Per motivare la morbidezza della Diocesi, gli incaricati dal Vescovo, corrono a specificare come l’“Anello perduto” trova giustificazione, accoglimento e sostegno nel Capitolo Ottavo di “Amoris Laetitia” in cui Bergoglio parla di “Accompagnare, discernere e integrare la fragilità”.
Nella “chiesa sinodale di Bergoglio” si dice che “nonostante la Chiesa ritenga che ogni rottura del vincolo matrimoniale “è contro la volontà di Dio, è anche consapevole della fragilità di molti suoi figli’”.
Dunque Bergoglio e i Principi della Chiesa sanno bene che “ogni rottura del vincolo matrimoniale è contro la volontà di Dio” ma, nonostante ciò, preferiscono assecondare “la fragilità di molti suoi figli” che hanno paura e sono disorientati.
Siamo alla follia! Dio dice di no ma Bergoglio dice di sì.
Il figlio di Dio a chi deve obbedienza?
A Dio, alla Bibbia e alla Tradizione Apostolica o a Jorge Mario Bergoglio che – ai sensi del Canone 332§2, e della Costituzione Apostolica “Universi Dominici Gregis” – non è neppure il Papa?

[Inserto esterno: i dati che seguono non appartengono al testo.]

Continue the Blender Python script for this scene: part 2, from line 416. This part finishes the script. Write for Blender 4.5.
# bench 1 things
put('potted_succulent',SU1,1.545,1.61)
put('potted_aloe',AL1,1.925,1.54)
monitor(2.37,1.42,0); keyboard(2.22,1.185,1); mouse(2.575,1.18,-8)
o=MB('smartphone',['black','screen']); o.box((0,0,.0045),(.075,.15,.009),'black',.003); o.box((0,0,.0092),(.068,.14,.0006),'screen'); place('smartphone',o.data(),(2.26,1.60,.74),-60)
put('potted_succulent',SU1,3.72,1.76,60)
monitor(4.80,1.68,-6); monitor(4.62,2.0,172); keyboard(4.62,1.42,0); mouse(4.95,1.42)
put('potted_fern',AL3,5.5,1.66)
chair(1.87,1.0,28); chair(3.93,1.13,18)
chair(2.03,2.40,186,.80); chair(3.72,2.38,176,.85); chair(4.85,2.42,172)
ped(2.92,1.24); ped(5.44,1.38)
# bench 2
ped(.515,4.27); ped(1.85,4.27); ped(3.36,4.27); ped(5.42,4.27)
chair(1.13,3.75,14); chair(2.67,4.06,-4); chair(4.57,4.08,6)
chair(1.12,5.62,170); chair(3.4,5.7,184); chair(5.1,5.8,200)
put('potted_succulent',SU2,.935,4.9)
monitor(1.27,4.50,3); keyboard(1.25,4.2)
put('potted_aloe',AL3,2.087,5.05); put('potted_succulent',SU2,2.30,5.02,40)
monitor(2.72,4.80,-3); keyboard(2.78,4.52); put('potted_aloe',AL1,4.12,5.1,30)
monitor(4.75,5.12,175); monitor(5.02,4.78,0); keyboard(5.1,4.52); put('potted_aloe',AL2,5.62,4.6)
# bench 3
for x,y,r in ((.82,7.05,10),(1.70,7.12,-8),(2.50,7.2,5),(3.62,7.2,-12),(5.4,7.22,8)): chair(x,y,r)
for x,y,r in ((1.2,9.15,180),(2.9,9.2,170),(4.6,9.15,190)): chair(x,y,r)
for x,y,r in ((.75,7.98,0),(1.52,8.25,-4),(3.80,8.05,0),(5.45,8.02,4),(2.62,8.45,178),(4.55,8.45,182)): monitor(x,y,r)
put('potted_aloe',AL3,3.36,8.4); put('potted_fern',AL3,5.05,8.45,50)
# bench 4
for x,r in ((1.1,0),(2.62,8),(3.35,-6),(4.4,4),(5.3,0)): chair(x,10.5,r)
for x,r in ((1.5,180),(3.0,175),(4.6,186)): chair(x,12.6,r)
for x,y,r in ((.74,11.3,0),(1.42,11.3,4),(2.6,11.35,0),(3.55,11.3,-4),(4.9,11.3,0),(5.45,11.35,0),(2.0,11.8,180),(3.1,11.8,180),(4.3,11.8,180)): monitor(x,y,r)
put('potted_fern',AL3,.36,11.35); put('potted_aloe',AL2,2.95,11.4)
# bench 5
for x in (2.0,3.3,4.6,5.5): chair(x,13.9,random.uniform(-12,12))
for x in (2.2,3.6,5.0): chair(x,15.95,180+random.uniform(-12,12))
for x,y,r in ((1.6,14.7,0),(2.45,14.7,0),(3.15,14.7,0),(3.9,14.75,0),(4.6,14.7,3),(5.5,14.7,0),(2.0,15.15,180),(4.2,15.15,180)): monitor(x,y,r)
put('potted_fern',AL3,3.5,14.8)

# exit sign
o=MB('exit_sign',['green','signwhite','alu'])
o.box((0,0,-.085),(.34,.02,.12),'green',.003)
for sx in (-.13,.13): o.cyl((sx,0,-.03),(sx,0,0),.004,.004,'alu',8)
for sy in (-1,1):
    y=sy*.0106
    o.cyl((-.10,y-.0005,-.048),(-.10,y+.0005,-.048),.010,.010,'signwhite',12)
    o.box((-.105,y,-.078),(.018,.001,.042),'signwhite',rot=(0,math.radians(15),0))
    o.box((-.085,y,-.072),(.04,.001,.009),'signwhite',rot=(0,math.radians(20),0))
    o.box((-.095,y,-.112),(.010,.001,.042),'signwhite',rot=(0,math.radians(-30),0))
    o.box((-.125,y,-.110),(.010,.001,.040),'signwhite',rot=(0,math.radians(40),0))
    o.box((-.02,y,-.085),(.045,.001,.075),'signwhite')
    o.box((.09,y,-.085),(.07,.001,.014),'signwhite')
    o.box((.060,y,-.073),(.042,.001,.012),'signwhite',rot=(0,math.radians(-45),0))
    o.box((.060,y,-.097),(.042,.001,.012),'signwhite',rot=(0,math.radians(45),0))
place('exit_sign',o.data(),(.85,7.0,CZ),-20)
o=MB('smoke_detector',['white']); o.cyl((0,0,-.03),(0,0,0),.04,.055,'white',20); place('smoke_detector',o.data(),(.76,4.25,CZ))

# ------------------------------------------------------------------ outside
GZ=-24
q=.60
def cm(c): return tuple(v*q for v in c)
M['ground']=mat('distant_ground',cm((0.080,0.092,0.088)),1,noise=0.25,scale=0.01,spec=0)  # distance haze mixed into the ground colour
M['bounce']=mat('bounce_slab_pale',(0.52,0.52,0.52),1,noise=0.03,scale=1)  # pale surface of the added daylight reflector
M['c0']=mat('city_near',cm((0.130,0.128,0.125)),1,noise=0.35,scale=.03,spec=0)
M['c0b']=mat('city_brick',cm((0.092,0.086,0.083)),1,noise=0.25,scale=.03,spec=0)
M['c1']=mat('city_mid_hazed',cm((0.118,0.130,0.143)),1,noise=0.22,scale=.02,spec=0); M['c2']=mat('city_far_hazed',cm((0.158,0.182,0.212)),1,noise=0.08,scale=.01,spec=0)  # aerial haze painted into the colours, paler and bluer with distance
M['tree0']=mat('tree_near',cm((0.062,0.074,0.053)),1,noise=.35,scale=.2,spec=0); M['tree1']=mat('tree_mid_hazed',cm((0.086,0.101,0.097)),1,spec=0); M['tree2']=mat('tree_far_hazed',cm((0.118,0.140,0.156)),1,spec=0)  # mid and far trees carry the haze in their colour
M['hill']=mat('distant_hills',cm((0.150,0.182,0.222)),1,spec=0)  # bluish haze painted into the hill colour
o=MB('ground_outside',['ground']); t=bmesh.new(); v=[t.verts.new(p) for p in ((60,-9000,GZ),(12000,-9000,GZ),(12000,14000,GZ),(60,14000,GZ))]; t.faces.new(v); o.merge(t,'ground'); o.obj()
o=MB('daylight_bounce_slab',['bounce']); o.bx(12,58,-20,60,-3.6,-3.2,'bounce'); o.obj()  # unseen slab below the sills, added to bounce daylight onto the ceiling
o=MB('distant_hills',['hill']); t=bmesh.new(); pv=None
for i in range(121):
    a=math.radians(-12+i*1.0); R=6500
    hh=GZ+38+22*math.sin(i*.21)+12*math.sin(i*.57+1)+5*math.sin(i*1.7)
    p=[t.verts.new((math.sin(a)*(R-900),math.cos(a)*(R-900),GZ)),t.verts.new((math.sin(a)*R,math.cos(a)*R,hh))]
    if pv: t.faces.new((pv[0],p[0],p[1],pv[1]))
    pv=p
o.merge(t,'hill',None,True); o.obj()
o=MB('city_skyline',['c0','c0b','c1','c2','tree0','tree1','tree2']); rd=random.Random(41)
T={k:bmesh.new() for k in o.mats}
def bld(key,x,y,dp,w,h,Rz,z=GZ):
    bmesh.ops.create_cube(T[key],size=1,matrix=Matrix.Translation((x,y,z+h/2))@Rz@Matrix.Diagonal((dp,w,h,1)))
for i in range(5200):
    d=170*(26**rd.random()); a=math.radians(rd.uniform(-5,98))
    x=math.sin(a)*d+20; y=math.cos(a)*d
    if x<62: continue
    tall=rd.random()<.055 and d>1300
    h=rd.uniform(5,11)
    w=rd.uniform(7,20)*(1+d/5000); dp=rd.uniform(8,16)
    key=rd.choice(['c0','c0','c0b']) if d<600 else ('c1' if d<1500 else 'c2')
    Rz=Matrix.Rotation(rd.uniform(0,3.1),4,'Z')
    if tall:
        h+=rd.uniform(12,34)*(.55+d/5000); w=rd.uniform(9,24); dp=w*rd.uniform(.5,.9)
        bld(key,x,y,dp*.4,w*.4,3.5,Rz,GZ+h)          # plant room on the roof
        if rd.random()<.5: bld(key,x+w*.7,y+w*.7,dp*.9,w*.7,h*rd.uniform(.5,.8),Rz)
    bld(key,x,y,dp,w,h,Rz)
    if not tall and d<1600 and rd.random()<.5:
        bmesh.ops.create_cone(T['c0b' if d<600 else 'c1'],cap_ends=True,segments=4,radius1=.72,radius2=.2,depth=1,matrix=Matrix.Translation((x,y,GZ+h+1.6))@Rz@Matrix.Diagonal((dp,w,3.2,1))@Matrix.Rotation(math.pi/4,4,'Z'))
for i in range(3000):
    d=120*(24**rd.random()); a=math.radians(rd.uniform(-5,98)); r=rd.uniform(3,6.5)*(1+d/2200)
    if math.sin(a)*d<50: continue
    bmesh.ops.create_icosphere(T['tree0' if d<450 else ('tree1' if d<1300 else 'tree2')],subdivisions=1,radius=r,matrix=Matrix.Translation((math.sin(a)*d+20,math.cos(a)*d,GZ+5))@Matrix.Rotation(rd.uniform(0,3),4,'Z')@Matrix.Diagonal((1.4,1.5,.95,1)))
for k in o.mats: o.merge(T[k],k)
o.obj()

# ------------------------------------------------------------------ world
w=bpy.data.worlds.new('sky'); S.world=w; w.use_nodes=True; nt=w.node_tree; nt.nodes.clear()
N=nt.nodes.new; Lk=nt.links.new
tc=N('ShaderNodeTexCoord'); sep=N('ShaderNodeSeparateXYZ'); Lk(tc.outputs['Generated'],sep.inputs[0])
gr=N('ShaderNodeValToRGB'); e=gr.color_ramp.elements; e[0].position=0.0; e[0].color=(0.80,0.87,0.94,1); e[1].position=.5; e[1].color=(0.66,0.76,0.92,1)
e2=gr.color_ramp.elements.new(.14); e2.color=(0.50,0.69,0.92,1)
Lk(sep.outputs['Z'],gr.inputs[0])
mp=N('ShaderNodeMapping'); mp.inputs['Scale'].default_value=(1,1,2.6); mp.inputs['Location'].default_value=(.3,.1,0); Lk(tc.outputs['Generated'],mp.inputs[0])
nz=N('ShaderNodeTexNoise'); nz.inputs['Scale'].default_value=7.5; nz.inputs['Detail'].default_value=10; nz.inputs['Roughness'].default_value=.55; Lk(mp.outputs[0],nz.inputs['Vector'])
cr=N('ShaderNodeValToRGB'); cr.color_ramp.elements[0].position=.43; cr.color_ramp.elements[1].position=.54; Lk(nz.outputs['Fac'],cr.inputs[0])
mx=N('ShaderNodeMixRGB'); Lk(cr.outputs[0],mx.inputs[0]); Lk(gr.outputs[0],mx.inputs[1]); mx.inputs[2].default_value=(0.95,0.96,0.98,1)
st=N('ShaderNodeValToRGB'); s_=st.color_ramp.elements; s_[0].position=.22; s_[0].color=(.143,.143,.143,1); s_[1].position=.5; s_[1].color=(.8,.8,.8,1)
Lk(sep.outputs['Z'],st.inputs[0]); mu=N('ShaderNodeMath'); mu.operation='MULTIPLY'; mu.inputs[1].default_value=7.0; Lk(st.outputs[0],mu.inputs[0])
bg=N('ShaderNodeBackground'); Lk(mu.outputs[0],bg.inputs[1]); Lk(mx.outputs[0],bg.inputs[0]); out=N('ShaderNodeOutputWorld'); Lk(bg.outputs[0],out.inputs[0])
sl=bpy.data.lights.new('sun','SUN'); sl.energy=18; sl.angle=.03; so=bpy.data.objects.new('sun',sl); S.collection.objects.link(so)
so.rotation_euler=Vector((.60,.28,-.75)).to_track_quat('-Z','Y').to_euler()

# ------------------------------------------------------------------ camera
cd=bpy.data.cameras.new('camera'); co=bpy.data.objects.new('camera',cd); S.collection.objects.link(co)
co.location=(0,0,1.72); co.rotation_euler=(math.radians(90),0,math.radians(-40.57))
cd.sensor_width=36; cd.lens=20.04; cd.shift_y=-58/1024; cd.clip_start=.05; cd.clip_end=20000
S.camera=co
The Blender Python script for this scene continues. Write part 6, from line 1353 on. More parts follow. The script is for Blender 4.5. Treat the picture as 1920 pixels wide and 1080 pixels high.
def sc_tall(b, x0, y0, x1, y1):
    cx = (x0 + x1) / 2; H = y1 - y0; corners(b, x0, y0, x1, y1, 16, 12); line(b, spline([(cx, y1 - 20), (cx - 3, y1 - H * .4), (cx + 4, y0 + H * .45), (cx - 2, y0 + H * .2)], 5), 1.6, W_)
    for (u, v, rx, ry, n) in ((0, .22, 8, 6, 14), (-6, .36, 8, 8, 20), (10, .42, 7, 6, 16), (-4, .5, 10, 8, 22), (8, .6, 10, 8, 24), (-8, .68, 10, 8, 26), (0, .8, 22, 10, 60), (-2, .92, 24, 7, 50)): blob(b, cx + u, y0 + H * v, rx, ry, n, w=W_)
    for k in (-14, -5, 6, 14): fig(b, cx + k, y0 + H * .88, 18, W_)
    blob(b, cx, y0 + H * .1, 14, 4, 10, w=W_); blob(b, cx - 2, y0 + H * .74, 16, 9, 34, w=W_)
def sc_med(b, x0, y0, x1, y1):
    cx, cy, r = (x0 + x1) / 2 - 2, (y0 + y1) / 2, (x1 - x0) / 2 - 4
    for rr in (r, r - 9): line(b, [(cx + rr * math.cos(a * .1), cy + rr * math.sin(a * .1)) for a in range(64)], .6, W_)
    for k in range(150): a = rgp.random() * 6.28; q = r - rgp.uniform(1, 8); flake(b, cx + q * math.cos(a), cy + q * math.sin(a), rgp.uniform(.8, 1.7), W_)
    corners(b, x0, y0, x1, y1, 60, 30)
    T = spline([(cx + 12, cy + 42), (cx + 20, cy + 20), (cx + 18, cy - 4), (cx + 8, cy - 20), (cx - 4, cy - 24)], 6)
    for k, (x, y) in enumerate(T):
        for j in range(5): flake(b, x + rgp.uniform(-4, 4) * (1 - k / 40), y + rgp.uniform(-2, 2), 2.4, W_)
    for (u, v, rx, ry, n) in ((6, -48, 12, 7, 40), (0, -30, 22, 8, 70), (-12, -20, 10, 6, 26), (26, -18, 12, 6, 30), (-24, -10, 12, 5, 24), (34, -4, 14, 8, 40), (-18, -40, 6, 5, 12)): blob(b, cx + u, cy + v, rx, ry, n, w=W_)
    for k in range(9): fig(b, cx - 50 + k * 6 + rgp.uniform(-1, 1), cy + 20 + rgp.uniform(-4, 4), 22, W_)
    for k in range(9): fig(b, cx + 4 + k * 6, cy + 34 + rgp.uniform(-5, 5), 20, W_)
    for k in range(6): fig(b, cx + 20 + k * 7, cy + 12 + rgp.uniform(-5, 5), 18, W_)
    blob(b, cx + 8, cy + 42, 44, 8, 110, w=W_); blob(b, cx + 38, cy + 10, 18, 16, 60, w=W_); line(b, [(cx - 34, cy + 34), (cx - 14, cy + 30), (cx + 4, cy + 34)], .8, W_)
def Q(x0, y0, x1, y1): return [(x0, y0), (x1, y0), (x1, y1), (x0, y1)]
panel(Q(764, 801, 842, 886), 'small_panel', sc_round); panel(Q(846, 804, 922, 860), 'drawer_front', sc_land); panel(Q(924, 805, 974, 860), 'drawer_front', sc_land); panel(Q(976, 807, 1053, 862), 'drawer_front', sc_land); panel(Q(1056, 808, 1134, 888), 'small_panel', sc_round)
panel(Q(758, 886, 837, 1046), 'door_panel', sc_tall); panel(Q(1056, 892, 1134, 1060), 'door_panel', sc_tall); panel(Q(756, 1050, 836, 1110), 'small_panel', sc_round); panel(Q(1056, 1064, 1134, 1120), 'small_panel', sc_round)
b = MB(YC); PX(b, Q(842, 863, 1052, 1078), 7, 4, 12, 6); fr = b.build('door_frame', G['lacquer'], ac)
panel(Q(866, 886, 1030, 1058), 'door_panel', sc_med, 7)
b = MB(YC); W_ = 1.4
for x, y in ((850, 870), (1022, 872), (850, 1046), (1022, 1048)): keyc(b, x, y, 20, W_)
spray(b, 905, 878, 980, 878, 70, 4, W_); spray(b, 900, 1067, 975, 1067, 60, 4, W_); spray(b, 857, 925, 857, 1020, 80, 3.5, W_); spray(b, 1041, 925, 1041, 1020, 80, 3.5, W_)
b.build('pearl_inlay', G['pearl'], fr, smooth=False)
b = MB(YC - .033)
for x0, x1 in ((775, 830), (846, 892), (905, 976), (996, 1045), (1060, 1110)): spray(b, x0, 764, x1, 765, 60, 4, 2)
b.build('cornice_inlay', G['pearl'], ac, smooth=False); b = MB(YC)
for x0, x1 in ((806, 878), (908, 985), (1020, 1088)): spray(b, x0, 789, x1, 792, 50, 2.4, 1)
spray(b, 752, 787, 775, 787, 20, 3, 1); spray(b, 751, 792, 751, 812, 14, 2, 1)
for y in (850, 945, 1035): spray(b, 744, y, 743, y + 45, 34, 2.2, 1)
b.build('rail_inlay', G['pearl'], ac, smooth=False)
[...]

La risposta è ovvia. Chi è Cattolico obbedisce a Dio, alla Bibbia, alla Tradizione Apostolica e al Magistero bimillenario della Chiesa. Chi è sincretista, modernista ed ambiguo, segue Bergoglio e imbocca, in modo improvvido, la porta larga.
Chi sceglie di giustificare separazione e divorzio sa bene di contravvenire alle parole di Gesù, che invita i suoi seguaci ad entrare per la porta stretta, “perché larga è la porta e spaziosa la via che conduce alla perdizione, e molti sono quelli che entrano per essa” (Matteo 7:13).
Sicuramente torneremo sul tema, sapendo che la “chiesa sincretista, sinodale e non cristiana” di Bergoglio regalerà altre simili “perle” di contraddizione all’insegnamento di Gesù Cristo, il Verbo di Dio fatto carne.